§ **Scene script records**
^^^^^^^^

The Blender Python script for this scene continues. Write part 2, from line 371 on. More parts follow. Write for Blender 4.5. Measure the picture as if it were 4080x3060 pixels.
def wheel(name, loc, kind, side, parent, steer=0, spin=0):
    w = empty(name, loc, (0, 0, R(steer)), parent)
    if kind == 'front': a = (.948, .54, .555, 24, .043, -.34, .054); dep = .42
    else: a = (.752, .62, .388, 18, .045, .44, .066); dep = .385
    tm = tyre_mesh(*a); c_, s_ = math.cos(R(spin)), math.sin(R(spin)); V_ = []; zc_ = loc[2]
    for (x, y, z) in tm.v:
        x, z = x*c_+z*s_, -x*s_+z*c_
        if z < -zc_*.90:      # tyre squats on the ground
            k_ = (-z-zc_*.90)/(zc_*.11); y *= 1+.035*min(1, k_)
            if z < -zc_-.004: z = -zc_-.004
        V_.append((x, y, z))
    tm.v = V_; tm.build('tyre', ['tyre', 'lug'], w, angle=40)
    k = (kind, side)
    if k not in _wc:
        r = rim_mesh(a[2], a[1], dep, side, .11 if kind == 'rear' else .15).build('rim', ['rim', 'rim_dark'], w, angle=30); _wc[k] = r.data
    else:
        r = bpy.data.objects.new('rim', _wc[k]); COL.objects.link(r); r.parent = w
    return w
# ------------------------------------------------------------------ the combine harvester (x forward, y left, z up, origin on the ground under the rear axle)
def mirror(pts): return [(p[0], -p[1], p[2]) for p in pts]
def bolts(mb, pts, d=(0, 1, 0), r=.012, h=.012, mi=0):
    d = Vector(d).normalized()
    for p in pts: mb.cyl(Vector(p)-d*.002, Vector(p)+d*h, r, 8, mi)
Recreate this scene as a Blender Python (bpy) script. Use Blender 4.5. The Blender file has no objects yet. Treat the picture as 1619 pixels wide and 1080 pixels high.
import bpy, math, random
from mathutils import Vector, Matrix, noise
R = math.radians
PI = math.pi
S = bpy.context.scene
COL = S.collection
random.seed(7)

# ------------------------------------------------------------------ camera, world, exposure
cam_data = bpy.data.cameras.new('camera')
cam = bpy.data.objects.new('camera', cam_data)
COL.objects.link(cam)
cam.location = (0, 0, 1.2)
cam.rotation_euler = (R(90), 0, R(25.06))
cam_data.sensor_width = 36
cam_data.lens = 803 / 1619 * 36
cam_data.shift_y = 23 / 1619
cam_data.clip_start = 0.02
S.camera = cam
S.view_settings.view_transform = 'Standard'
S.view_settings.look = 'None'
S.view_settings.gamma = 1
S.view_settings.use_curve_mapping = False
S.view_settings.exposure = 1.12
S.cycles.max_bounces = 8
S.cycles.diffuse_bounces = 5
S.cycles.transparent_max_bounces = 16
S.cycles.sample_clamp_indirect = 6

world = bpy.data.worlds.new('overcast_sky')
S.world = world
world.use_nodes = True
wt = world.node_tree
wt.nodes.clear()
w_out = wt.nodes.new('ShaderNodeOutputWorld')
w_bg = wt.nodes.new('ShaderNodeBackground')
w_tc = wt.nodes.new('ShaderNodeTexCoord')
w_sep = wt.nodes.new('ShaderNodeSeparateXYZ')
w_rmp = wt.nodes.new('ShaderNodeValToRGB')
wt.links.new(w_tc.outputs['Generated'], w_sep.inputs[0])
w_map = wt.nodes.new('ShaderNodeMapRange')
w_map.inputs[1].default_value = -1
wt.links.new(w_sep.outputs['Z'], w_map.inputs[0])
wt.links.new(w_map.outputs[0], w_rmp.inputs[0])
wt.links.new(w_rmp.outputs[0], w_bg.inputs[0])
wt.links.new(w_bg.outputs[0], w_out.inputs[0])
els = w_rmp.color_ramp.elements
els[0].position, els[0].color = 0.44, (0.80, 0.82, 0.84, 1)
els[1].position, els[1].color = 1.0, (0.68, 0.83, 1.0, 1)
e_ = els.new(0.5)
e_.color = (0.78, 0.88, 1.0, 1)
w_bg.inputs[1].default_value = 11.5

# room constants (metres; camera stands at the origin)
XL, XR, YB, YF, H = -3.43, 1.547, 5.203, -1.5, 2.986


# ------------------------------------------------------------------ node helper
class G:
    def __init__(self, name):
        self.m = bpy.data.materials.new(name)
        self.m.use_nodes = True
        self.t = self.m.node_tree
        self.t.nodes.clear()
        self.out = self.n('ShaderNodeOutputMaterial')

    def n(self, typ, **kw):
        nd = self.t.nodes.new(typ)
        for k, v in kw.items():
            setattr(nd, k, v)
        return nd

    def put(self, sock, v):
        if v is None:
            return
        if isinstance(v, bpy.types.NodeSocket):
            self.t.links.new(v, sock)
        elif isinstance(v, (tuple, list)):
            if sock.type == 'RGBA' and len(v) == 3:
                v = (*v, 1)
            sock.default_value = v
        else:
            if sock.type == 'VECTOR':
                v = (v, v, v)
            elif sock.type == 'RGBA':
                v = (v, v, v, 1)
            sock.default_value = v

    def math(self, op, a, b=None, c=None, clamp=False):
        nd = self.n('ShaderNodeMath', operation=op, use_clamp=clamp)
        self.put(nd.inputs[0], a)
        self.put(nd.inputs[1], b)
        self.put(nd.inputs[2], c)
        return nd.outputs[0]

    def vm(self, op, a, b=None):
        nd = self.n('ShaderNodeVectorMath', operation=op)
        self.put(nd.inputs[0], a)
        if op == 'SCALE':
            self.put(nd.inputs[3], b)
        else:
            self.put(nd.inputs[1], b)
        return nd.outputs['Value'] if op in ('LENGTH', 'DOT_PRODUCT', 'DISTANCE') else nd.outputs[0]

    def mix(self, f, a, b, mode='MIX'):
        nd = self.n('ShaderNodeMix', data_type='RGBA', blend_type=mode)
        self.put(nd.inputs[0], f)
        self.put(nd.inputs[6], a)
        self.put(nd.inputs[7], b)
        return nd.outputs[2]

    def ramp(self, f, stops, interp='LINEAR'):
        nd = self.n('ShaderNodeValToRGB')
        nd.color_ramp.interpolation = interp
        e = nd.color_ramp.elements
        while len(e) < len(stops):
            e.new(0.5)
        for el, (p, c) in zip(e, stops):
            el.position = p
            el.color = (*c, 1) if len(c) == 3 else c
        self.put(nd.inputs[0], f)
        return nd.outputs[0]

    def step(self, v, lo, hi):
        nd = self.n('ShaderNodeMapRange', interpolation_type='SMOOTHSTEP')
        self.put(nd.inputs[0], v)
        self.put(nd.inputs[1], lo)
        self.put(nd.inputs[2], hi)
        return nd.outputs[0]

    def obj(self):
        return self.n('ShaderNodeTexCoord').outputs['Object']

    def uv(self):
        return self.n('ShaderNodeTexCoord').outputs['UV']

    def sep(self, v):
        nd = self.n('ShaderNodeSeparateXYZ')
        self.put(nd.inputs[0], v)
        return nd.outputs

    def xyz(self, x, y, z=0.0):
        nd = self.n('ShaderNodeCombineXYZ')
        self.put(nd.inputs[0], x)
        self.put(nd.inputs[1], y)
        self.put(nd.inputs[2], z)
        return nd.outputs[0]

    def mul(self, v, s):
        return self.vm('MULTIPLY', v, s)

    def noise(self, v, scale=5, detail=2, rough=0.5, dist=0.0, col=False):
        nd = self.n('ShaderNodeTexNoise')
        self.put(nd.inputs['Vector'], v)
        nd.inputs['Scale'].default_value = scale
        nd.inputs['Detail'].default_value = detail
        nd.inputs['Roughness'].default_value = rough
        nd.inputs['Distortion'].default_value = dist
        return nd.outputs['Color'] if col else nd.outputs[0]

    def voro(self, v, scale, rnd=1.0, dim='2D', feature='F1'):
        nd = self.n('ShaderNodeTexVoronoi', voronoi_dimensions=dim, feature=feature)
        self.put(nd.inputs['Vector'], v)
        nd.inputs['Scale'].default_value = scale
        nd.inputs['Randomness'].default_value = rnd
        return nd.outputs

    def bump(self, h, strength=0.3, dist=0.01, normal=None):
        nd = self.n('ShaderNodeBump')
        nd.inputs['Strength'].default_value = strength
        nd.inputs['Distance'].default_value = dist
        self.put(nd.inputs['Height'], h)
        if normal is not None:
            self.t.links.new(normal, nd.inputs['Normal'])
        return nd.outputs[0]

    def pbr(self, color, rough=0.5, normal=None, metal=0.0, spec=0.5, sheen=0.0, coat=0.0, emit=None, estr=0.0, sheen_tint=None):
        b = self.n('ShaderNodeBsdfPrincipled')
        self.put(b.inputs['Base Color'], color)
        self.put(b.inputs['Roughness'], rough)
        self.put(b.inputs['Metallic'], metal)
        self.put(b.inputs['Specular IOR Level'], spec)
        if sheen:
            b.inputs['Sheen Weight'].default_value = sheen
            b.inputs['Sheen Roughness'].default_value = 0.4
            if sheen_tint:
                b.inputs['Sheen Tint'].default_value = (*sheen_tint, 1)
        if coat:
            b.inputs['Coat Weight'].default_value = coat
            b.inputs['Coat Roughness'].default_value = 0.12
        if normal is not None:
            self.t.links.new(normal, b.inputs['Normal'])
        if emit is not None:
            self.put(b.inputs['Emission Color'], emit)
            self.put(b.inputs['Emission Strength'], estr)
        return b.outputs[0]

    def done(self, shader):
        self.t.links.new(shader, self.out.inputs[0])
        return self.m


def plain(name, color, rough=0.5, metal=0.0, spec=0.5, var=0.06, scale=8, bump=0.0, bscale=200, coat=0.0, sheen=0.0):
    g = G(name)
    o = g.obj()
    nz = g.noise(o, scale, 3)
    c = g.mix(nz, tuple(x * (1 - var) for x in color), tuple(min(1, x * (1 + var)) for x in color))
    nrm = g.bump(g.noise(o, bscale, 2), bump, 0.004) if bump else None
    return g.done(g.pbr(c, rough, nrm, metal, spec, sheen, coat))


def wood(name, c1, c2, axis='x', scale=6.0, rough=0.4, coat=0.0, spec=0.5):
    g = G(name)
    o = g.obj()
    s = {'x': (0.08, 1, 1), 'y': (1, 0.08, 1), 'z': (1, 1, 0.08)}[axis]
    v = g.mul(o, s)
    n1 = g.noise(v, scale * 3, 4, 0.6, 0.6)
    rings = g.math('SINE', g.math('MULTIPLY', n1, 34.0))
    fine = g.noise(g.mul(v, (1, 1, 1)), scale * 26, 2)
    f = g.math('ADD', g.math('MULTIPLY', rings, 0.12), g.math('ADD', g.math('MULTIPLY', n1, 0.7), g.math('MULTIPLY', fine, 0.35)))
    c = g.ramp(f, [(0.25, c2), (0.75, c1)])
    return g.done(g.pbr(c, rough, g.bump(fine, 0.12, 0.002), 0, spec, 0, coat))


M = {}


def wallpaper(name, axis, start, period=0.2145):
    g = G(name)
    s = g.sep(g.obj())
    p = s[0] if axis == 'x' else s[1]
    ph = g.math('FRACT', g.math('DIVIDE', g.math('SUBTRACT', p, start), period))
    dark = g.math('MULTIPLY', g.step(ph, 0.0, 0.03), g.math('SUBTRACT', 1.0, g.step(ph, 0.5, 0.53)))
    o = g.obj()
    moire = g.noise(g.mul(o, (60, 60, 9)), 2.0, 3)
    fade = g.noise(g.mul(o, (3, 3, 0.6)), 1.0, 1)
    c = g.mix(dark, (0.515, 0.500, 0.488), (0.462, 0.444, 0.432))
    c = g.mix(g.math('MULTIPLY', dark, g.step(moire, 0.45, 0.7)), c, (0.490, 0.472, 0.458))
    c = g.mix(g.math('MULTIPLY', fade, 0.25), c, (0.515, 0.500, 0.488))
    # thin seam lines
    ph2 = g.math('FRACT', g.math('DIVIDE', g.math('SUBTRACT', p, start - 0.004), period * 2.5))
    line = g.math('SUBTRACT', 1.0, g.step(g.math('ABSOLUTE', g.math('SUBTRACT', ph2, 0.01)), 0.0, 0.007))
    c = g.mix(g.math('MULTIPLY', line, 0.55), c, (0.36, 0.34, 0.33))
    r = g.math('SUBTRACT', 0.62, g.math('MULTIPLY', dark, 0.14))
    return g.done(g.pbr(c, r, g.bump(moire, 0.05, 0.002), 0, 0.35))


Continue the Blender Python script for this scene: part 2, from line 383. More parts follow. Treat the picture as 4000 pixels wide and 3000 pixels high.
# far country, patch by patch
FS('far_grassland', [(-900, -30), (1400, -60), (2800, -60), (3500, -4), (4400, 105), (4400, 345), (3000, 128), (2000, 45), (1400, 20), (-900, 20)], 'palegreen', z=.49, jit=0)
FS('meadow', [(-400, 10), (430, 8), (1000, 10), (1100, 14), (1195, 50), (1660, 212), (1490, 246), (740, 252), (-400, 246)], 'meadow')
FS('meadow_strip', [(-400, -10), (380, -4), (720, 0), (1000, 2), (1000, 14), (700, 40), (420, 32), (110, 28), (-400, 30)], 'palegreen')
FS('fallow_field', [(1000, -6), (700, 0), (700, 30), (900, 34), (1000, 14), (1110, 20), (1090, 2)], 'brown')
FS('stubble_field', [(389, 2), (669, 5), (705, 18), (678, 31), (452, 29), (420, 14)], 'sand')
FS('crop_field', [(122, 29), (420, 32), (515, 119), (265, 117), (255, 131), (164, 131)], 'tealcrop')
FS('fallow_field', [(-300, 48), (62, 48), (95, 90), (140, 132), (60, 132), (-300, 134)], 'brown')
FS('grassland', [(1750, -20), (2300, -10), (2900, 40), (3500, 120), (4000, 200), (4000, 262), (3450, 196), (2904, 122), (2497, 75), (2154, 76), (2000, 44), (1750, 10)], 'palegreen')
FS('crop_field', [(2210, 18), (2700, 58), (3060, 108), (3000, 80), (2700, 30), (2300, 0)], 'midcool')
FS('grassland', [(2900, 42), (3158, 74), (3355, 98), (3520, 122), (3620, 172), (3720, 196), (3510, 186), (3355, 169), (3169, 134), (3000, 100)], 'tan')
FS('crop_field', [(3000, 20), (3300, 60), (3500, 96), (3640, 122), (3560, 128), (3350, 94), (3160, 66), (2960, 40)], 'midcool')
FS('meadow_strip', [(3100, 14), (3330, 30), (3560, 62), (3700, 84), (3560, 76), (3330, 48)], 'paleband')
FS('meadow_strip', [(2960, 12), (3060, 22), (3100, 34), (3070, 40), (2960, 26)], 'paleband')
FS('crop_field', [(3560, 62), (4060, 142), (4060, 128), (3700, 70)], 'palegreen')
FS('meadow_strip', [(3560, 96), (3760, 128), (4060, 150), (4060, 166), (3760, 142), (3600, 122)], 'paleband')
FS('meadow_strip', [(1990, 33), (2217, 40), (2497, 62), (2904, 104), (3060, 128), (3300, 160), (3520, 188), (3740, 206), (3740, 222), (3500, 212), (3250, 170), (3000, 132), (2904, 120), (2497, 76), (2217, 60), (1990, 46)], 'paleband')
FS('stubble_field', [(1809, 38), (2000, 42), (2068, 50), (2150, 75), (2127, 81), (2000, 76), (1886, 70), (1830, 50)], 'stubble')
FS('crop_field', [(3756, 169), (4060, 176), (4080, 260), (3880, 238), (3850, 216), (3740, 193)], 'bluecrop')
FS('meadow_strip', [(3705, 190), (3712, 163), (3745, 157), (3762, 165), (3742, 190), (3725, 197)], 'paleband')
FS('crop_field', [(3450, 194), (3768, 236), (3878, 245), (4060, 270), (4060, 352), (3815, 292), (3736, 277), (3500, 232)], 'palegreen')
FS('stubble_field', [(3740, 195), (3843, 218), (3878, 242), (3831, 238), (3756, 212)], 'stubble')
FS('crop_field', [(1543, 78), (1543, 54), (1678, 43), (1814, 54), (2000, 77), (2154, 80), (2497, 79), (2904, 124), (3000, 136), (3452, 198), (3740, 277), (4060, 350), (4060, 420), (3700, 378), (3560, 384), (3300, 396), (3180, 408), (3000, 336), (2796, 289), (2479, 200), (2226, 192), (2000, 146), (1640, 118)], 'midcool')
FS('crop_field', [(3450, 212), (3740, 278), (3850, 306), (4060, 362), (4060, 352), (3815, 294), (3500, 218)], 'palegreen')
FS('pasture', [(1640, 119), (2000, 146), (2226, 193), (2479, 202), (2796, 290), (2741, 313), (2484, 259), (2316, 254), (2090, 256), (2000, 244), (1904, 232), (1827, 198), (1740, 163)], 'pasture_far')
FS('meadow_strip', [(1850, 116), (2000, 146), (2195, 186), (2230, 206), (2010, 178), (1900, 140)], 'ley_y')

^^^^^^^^

§ **The exercise**
From the listing above, collect every line that mentions the word "part".

§ **Exercise solution**
The Blender Python script for this scene continues. Write part 2, from line 371 on. More parts follow. Write for Blender 4.5. Measure the picture as if it were 4080x3060 pixels.
Continue the Blender Python script for this scene: part 2, from line 383. More parts follow. Treat the picture as 4000 pixels wide and 3000 pixels high.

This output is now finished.